The Complaint arises in connection with the infamous Ponzi scheme perpetrated by Bernard L. Madoff for decades through his investment company, BLMIS. As recognized by the Securities Investor Protection Corporation ("SIPC"), "this is not a typical SIPC proceeding in which securities or cash were on hand at the time of the failure of the brokerage house." Letter from Stephen P. Harbeck, President of SIPC to the Subcommittee on Capital Markets, Insurance and Government Sponsored Enterprises at p. 6 (dated Sept. 7, 2010) [hereinafter "SIPC Letter"]. Rather, it was a fraud of unparalleled magnitude "in which the only assets were other people's money or assets derived from such funds." Id. During the course of this fraud, there were approximately 90,000 disbursements of fictitious profits to Madoff investors totaling $18.5 billion. Id. at p. 5. Due to the longstanding nature of the Ponzi scheme, many of the customer accounts presented multiple generational investments, requiring the Trustee to conduct a full forensic analysis of all of BLMIS's books and records, dating back to at least the early 1980s. Id. at p. 7. As of November 12, 2010, the Trustee has determined 14,769 claims, denied 2,752 claims, and allowed 2,291 claims in the amount of $5,739,853,405.38. Moreover, SIPC has committed $743,928,341.68 in SIPC advances to these claimants. See http:// www. madofftrustee. com (last visited Nov. 16, 2010). The Trustee has reviewed, and continues to review, millions of documents to determine the thousands of customer claims filed in this SIPA liquidation. SIPC Letter at p. 7.

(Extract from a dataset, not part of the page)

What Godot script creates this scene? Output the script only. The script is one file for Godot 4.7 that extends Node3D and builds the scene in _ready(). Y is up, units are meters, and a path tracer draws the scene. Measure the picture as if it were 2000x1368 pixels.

The Trustee has filed 19 complaints thus far, seeking to recover, in the aggregate, approximately $15 billion. Id. at p. 5. In the instant Complaint, the Trustee is seeking to recover transfers in the collective amount of over $490 million.

I. Events Preceding the Complaint

On December 11, 2008 (the "Filing Date"),4 Madoff was arrested by federal agents and charged with securities fraud in violation of SIPA sections 78j(b) and 78ff, and 17 C.F.R. section 240.10b-5 in the United States District Court for the Southern District of New York (the "District Court"). United States v. Madoff, No. 08-MJ-02735, 2008 WL 5197082 (S.D.N.Y. filed Dec. 11, 2008). That same day, the Securities and Exchange Commission (the "SEC") filed a civil complaint in the District Court, alleging, inter alia, that Madoff and BLMIS were operating a Ponzi scheme through BLMIS's investment advisor activities. S.E.C. v. Madoff, et al., No. 08-CV-10791 (S.D.N.Y. filed Dec. 11, 2008) (the "Civil Action").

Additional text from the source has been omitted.